In it he says he received her letters and a parcel , that they were under fire but well , he had not been able to find out about a person called Robert .
The bookshop supplied further research about the offering and other wartime postcards, which follows.
While the use of improvised postcards by Anzac soldiers on Gallipoli is well attested – the earliest recorded example is dated 29 May and the latest, 3 August 1915 – it is estimated that only 25 made and sent by New Zealanders have survived.
Even more significant, however, is the fact that the present example is one of only two known instances of a postcard being created from Turkish packaging “captured” on Gallipoli. (Note: the other such example, previously in the esteemed postal history collections of Gordon Darge and Gary Diffen, was apparently made from the other half of the same soap packet).
The New Zealand Expeditionary Force initially comprised a single infantry brigade of around 4000 men. Each of New Zealand’s four military districts – Auckland, Wellington, Canterbury and Otago – contributed a battalion of 1000 men to the brigade, which served in the Gallipoli campaign between April and December 1915. On Gallipoli the New Zealand infantry were frequently deployed to attack Turkish trenches, usually over steep and exposed ground.
Although the sender of this card identifies himself simply as “Arthur”, we do at least know that he was the nephew of Mrs S. S. Clarke of Ponsonby, Auckland. This woman was almost certainly the widow of Stephen S. Clarke, who for years had run a business retailing perambulators on Karangahape Road, in the adjoining suburb of Newton.
However, if Mrs Clarke was Arthur’s maternal aunt then obviously he would not share the same surname; furthermore, even though he went by the name Arthur it is possible that this was his middle name, not his first. Ironically, a Lance Corporal Arthur Clarke of the Otago Infantry Battalion was killed on 25 April 1915, the day of the first Gallipoli landings.
The bookshop pointed out an intriguing aspect- the initials LHR -Light Horse Regiment - on the top left corner of the postcard . It was not clear what the sender , or the postcard itself had with the Australian Light Horse .

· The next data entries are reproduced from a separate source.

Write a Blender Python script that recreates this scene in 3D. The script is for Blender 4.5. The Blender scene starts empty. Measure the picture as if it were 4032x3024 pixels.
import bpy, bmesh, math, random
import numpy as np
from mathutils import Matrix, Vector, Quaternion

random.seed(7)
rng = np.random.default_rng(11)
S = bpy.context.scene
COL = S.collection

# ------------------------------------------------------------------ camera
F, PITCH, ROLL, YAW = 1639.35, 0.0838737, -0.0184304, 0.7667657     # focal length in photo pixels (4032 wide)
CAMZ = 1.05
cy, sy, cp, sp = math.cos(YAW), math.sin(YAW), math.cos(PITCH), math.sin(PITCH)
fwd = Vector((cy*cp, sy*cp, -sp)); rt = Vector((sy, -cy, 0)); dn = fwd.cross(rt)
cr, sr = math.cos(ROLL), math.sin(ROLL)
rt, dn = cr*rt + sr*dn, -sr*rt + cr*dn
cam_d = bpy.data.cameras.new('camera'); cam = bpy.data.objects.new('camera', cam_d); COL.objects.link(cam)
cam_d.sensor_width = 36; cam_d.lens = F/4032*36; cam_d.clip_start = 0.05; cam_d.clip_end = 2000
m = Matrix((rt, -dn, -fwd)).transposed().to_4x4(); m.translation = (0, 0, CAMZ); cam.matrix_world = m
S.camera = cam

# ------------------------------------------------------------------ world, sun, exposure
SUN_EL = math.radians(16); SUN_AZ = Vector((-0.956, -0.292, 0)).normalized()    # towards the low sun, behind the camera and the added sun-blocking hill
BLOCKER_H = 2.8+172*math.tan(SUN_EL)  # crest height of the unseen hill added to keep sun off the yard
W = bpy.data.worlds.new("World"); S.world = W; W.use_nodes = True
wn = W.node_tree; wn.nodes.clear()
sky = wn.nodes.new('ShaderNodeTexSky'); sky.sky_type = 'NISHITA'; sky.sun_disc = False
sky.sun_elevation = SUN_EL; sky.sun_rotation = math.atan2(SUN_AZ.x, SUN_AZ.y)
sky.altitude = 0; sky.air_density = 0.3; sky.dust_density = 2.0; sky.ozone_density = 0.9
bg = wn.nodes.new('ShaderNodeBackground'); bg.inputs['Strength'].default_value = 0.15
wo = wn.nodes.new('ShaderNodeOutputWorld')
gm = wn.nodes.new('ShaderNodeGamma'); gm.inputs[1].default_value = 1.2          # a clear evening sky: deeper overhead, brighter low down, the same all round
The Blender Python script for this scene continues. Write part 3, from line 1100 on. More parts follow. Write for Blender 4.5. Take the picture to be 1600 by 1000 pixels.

Anothe Douglas Stewart listing for the book fair ,described as an utmost rarity , is the watercolour , shown below, from Dumont d' Urville's 1826 -29 expedition to the South Seas in the corvette Astrolabe. It is the work of the official voyage artist, the young Louis - Auguste de Sainson (1800-1874 } which depicts him in 1827 with fellow companions in the rainforests of Carteret Harbour, New Ireland , priced at $235,000.